• **What you need to do**
From the entries below, copy every line where the string "scene" appears.

• **Supplied data**

________________________________________

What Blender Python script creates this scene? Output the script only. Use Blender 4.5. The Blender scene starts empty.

________________________________________

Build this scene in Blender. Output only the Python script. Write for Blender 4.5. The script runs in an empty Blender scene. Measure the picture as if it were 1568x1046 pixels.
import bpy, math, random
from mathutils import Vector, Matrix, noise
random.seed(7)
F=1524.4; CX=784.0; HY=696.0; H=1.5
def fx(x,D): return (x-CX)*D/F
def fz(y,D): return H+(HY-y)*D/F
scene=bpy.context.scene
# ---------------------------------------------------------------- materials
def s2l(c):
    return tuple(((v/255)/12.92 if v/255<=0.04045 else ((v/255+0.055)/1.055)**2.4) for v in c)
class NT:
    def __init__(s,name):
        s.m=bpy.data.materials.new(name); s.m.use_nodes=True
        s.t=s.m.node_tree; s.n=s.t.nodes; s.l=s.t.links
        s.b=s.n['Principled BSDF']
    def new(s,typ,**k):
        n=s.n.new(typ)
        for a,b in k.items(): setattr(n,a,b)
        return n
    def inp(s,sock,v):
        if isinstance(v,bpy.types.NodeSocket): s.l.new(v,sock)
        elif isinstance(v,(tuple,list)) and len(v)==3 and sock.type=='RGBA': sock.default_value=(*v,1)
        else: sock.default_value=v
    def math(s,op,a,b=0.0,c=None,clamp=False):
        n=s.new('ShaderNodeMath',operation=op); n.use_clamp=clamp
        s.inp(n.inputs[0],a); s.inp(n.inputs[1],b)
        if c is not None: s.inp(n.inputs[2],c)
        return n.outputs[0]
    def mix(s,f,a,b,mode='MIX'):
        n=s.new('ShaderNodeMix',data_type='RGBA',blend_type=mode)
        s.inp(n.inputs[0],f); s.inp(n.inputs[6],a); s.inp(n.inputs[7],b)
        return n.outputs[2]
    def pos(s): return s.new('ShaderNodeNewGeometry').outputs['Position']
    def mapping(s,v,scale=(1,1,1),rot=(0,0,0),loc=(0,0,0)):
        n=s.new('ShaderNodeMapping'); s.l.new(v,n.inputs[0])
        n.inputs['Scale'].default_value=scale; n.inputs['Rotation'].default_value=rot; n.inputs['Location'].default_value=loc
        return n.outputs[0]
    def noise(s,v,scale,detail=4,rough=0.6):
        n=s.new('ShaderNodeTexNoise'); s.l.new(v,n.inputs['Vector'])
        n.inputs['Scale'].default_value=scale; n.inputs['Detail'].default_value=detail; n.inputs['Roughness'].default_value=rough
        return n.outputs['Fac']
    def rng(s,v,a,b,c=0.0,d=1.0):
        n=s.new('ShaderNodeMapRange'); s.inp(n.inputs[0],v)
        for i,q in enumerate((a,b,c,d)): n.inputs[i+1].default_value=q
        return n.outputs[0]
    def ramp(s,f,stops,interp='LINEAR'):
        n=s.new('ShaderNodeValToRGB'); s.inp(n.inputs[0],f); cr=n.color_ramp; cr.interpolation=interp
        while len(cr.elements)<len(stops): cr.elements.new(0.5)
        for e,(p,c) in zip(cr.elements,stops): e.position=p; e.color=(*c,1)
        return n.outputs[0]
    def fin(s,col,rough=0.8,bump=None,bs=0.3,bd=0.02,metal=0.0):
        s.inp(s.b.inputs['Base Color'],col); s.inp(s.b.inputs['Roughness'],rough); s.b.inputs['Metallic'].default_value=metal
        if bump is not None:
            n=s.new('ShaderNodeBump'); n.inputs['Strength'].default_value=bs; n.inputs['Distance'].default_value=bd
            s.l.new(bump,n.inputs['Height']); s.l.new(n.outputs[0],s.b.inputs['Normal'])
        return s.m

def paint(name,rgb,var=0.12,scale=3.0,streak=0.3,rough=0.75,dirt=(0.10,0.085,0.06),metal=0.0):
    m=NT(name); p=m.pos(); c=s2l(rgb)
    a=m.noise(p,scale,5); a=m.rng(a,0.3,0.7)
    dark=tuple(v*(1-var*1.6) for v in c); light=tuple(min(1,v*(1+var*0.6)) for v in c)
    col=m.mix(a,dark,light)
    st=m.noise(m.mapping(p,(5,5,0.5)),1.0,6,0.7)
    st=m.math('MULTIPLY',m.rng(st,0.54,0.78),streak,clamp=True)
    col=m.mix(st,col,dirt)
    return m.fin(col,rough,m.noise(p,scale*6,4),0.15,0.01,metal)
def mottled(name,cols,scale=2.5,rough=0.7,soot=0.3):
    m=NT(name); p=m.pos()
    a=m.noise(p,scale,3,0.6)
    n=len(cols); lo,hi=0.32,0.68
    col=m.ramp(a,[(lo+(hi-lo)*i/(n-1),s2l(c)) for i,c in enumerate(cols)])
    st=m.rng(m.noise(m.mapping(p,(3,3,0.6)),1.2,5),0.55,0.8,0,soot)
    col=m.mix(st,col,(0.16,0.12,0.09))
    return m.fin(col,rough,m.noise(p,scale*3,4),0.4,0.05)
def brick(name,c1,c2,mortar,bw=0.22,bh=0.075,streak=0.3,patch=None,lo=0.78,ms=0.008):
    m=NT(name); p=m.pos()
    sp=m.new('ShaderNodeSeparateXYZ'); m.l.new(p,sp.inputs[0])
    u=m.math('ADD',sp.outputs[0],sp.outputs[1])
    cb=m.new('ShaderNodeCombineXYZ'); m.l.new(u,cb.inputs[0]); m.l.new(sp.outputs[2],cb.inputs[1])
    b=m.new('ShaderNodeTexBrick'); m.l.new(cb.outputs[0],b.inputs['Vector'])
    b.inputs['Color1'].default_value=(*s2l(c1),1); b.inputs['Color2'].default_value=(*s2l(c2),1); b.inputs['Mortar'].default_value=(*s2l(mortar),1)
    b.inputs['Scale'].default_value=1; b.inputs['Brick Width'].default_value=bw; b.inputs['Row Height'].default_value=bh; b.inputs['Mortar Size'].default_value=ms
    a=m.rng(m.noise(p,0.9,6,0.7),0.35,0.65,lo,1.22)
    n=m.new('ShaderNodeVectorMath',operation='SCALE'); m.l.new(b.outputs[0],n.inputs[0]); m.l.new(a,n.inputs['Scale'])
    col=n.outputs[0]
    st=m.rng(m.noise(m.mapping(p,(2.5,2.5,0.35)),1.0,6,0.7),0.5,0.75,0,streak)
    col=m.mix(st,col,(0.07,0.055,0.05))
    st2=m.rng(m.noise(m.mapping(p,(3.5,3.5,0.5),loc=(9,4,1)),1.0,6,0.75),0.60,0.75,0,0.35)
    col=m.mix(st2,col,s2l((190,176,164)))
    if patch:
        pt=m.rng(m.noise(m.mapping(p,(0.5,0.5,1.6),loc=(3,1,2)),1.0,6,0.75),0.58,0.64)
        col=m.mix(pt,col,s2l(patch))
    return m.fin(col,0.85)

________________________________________

• **Task answer**
What Blender Python script creates this scene? Output the script only. Use Blender 4.5. The Blender scene starts empty.
Build this scene in Blender. Output only the Python script. Write for Blender 4.5. The script runs in an empty Blender scene. Measure the picture as if it were 1568x1046 pixels.
scene=bpy.context.scene